Nicht ganz so agitatorisch präsentieren sich die Grünen. Unter gruene-berlin.de findet der Surfer alle notwendigen Informationen, schön übersichtlich aufgelistet. Peinliche Gimmicks sind hier nicht zu finden. Aber auch mit modernen Formen der Internetkommunikation haben es die in die Jahre gekommene Alternativen nicht so. Blogs findet man etwa nur über die Links zur Bundespartei und den zeitgleich wahlkämpfenden Kollegen in Mecklenburg-Vorpommern. Bei diesem fehlt allerdings bisher jeglicher Eintrag, und die Bundesgrünen haben zuletzt zum Ende der Fußball-WM einen Kommentar ins Netz gestellt – vor über drei Wochen.

Das Überraschendste am Internetauftritt der FDP ist noch die Webadresse: ausliebezurstadt.de. Ansonsten erkennt man auf den grafisch recht hübschen Seiten immerhin, dass unter den 24 abgebildeten FDP-Kandidaten fürs Abgeordnetenhaus immerhin drei Frauen sind. Und ein Foto von Spitzenkandidat Martin Linder beweist, dass der passionierte Krawattenträger auch mal ganz leger in Jeans vor einen Ball treten kann.

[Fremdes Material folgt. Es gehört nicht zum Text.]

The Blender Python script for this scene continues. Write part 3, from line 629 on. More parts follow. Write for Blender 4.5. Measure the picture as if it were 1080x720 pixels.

Alle Parteien werben im Internet nicht nur um die Stimmen der Wähler, sondern auch um Spenden. Allerdings nirgendwo so direkt wie beim klammen Landesverband der WASG. Unter waehlt-wasg.de springt als erstes der aktuelle Spendenstand ins Auge. Der eigenständige Auftritt der Spitzenkandidatin lucy-redler.de muss derweil noch warten. Er startet erst am 7. August.